Apple's delivery on Monday of a feeble squib of a farewell said "we come first, you don't matter", and is therefore in very bad taste. For a company that fetishises taste, that's a very bad sign.

Don't doubt that the given reasons for the divorce are accurate: the environment has changed, and a big annual shindig doesn't fit with product development and marketing in a world moving to faster, more complex rhythms. The company's very good at being unsentimental about timing. But there are ways and ways to finish a relationship.

What we got, as the grand goodbye, was a selection of utility software upgrades, a fair-to-good evolution of one laptop line, and the expected and welcome death of DRM. Not even a token "it's been real" from the star turn. The best that can be said is that it's probably not the worst Macworld keynote ever.

Why bother with the formula? Put on a show. It's your keynote, after all. Relive some of the great moments of the past. Show how the company's evolved over the years, those amazing products, those amazing numbers. Say what world you see over the next decade. Squeeze in five minutes of product announcements (they'll get the coverage no matter what), and finish on a high about "evolving to advance the future we've made together".

Pick your own razzmatazz if that doesn't suit: but a celebration was in order.

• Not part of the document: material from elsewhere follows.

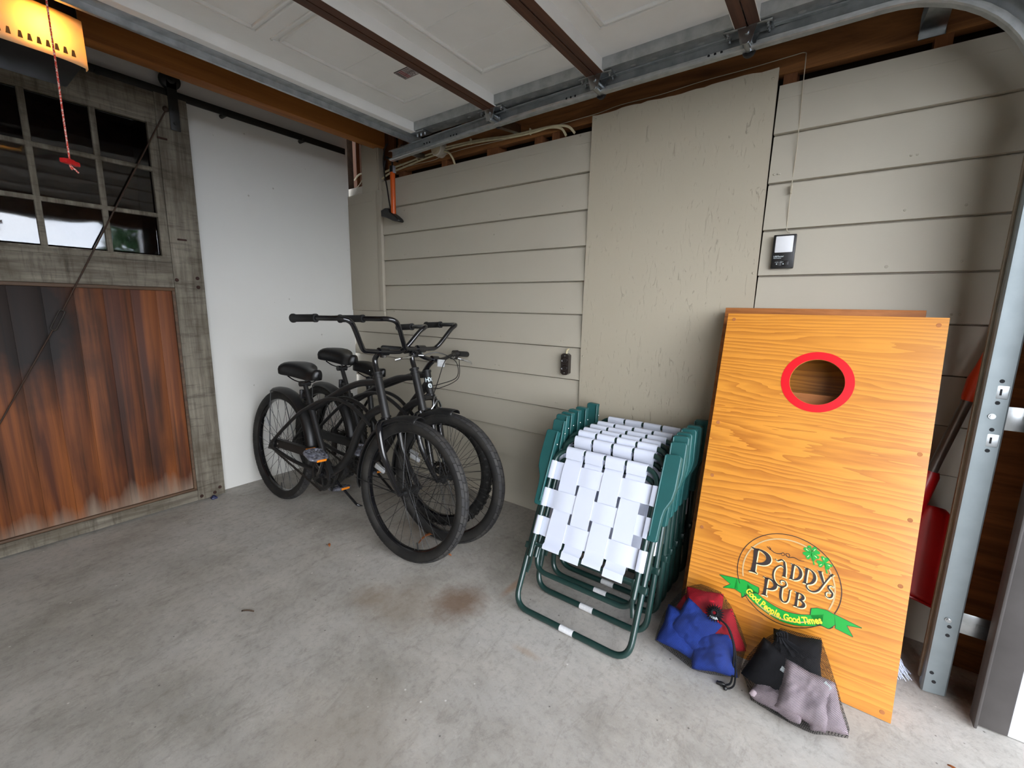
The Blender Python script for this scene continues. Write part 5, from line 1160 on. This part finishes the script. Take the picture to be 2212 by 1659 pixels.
# mountain bike against the siding
def make_mtb(label, mat4, steer=.0):
    t = thing('bicycle', label, 'bicycle', mat4=mat4, group='black bicycles in the corner')
    RA, FA, BB = V((0, 0, .305)), V((1.045, 0, .305)), (.425, .275)
    make_wheel('rear_wheel', t, RA, 0, 'mtb', .279, .026, 1.9, disc=True); make_wheel('front_wheel', t, FA, steer, 'mtb', .279, .026, 2.9, disc=True)
    mb = MB(); ht, hb = V((.848, 0, .826)), V((.893, 0, .704)); hd = (hb-ht).normalized()
    mb.tube([ht, hb], .0215, 16)
    for p, l in ((ht, -.010), (hb, .002)): mb.tube([p+hd*l, p+hd*(l+.010)], .0265, 18)
    mb.tube(spline([(.855, 0, .815), (.70, 0, .785), (.50, 0, .715), (.33, 0, .655)], 6), .0190, 14, flat=1.1)
    mb.tube(spline([(.870, 0, .770), (.76, 0, .650), (.60, 0, .455), (BB[0], 0, BB[1])], 6), .0225, 14).tube([(BB[0], 0, BB[1]), (.300, 0, .690)], .0175, 14)
    for s in (-1, 1):
        mb.tube(spline([(.335, s*.016, .650), (.22, s*.045, .55), (.0, s*.068, .308)], 5), .0090, 10).tube(spline([(BB[0], s*.025, BB[1]), (.25, s*.045, .300), (.0, s*.068, .303)], 5), .0100, 10)
    mb.cyl((BB[0], -.038, BB[1]), (BB[0], .038, BB[1]), .024, 18); fr = mb.build('frame', BIKEMATTE, t)
    for s, z, sz, rot in (('HX', .017, .032, 8), ('e', -.014, .050, 0)):
        o = text_obj('emblem_lettering', s, DECAL, fr, sz, Matrix.Identity(4), .0004, .0012)
        for v in o.data.vertices:
            a = v.co.x/.0222+R(-28); p = (ht+hb)/2-hd*(v.co.y+z); q = hd.cross(V((0, 1, 0))); q = q if q.x > 0 else -q
            v.co = p+(q*cos(a)+V((0, 1, 0))*sin(a))*(.0222+v.co.z)
    ca = Matrix.Translation(FA) @ Matrix.Rotation(steer, 4, 'Z') @ Matrix.Translation(-FA)
    mb = MB(); mb.T = ca; mb.tube(fillet([(.915, -.062, .545), (.903, -.062, .685), (.900, 0, .692), (.903, .062, .685), (.915, .062, .545)], .03, 6), .0170, 14)
    for s in (-1, 1): mb.tube([(.930, s*.062, .600), (1.010, s*.062, .330), (1.045, s*.064, .305)], [.0185, .0175, .011], 14)
    mb.tube([(.900, 0, .690), (.893, 0, .706)], .020, 14); fk = mb.build('fork', BIKEBLACK, t)
    mb = MB(); mb.T = ca
    for s in (-1, 1): mb.tube(spline([(.955, s*.058, .610), (.968, s*.030, .655), (.968, s*.008, .682)], 4), .0060, 8).box((.935, s*.036-.006, .628), (.990, s*.036+.006, .640), .003)
    mb.tube(spline([(.968, -.036, .655), (.960, -.02, .700), (.94, .03, .70)], 5), .0025, 6); mb.build('rim_brake', ZINC, t)
    # stem, bar, controls
    DZ = Matrix.Translation((-.010, 0, -.054))
    def MC(): q = MB(); q.T = DZ; return q
    mb = MC(); mb.tube([(.857, 0, .876), (.850, 0, .898)], .0155, 14).tube(spline([(.838, 0, .880), (.872, 0, .925), (.912, 0, .958)], 5), .0155, 14).cyl((.914, -.022, .960), (.914, .022, .960), .0190, 16); s_ = mb.build('stem', BIKEBLACK, t)
    MC().cyl((.842, 0, .885), (.838, 0, .905), .008, 10).build('stem_bolt', ZINC, s_)
    h = [(.914, 0, .960), (.914, .06, .962), (.908, .13, .985), (.896, .18, 1.0), (.868, .30, .998)]
    P = spline([(p[0], -p[1], p[2]) for p in h[::-1]]+h[1:], 6); b = MC().tube(P, .0112, 12).build('handlebar', BIKEBLACK, t)
    for s in (-1, 1):
        a, c = V((.862, s*.318, .998)), V((.885, s*.215, .999)); MC().tube([a, a*.95+c*.05, a*.1+c*.9, c], [.014, .0170, .0165, .0165], 14).build('grip', GRIPRUB, b)
        d = V((.893, s*.195, 1.0)); MC().tube([d, V((.89, s*.165, 1.001))], [.021, .017], 14).build('shifter', BLACKPLAST, b)
        mb = MC().box((.892, s*.150-.018, .965), (.935, s*.150+.018, .990), .006); l = mb.build('brake_mount', BLACKPLAST, b)
        MC().tube(spline([(.925, s*.16, .975), (.945, s*.205, .965), (.948, s*.26, .955), (.935, s*.285, .945)], 5), .0055, 8, flat=.7).build('brake_lever', CHROME, l)
        MC().cyl((.932, s*.135, .978), (.945, s*.110, .978), .007, 10).build('cable_adjuster', CHROME, l)
    MC().box((.940, .020-.026, .920), (.953, .020+.026, .962), .004).build('front_reflector', CLEARREF, b)
    mb = MC()
    mb.tube(spline([(.945, -.11, .978), (.99, -.05, 1.000), (1.02, .06, .96), (1.01, .09, .87), (.93, .04, .82), (.86, .024, .80)], 8), .0024, 6).tube(spline([(.945, .11, .978), (1.0, .06, 1.000), (1.02, -.02, .96), (1.0, -.04, .85), (.955, -.03, .74), (.965, -.02, .70)], 8), .0024, 6)
    mb.tube(spline([(.93, .17, .985), (.99, .12, .955), (1.0, .11, .86), (.93, .05, .80), (.87, .026, .785)], 8), .0022, 6); mb.build('brake_cables', BLACKPLAST, t)
    # seat post and saddle
    dn = V((-.125, 0, .398)).normalized(); p0 = V((.300, 0, .690)); p1 = p0+dn*.05
    MB().tube([p0-dn*.02, p1], .0128, 14).tube([p0-dn*.012, p0+dn*.006], .021, 14).build('seat_post', BIKEMATTE, t)
    mb = MB(); c = V((.335, 0, .790)); mb.T = Matrix.Translation(c) @ Matrix.Rotation(R(3), 4, 'Y'); saddle(mb, .255, .080, .022, .062); sd = mb.build('saddle', SADDLE, t, 60)
    for k in range(8): MB().box((c.x+.02+k*.006, -.0415+k*.0012, c.z-.008), (c.x+.0242+k*.006, -.0385+k*.0012, c.z-.003+.002*(k % 2))).build('saddle_lettering', DECAL, sd) if k == 0 else None
    mb = MB()
    for s in (-1, 1): mb.tube(spline([(c.x-.11, s*.035, c.z-.03), (c.x-.04, s*.022, c.z-.052), (c.x+.06, s*.018, c.z-.048), (c.x+.115, s*.01, c.z-.015)], 5), .0035, 8)
    mb.build('saddle_rails', BIKEBLACK, sd)
    pr_, pl_ = V((.585, -.125, .345)), V((.265, .125, .239))
    mb = MB(); crank_arm(mb, BB, pr_, -1); crank_arm(mb, BB, pl_, 1); mb.build('crank', BIKEBLACK, t)
    mb = MB()
    for r, y in ((.082, -.048), (.068, -.040), (.054, -.032)): mb.lathe([(r-.014, y), (r, y), (r, y+.003), (r-.014, y+.003)], (BB[0], 0, BB[1]), 'y', 40, close=True)
    mb.build('chainring', CHAIN, t); pedal(t, pr_, .2); pedal(t, pl_, .1)
    mb = MB().tube([(0, -.040, .342), (BB[0], -.040, BB[1]+.068)], .0040, 6).tube([(.03, -.040, .19), (BB[0], -.040, BB[1]-.068)], .0040, 6).tube([(0, -.04, .27), (.03, -.04, .19)], .0040, 6); mb.build('chain', CHAIN, t)
    MB().box((-.005, -.055, .165), (.035, -.032, .27), .006).cyl((.02, -.05, .205), (.02, -.034, .205), .018, 12).cyl((.005, -.05, .272), (.005, -.034, .272), .018, 12).build('derailleur', CHAIN, t)
    MB().tube(fillet([(.30, .034, .285), (.31, .05, .26), (.38, .19, .03), (.40, .205, .008), (.43, .205, .008)], .012, 4), .0075, 8).build('kickstand', BIKEBLACK, t)
    return t
BK3 = make_mtb('black mountain bicycle with knobby tires and brake levers, closest to the siding', bike_matrix(.345, -.447, -.03, .12), .18)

This was a perfect opportunity for Apple to demonstrate that by leaving Macworld behind, it was entering a new stage in its life — and you can be a part of that, just as you've been there in the past. That self-confidence, that invitation, would have been good manners and very good taste.

The good vibe wouldn't have lasted long, to be sure: we know things are changing inside Apple, just not what, and not knowing stuff is going out of fashion fast. But it would have been an event, a true climax to the show, and it would have eased difficulties to come.

Keynotes are good ways to start a show. A crescendo is more fitting for its end. Microsoft may not be alone in its tastelessness, after all.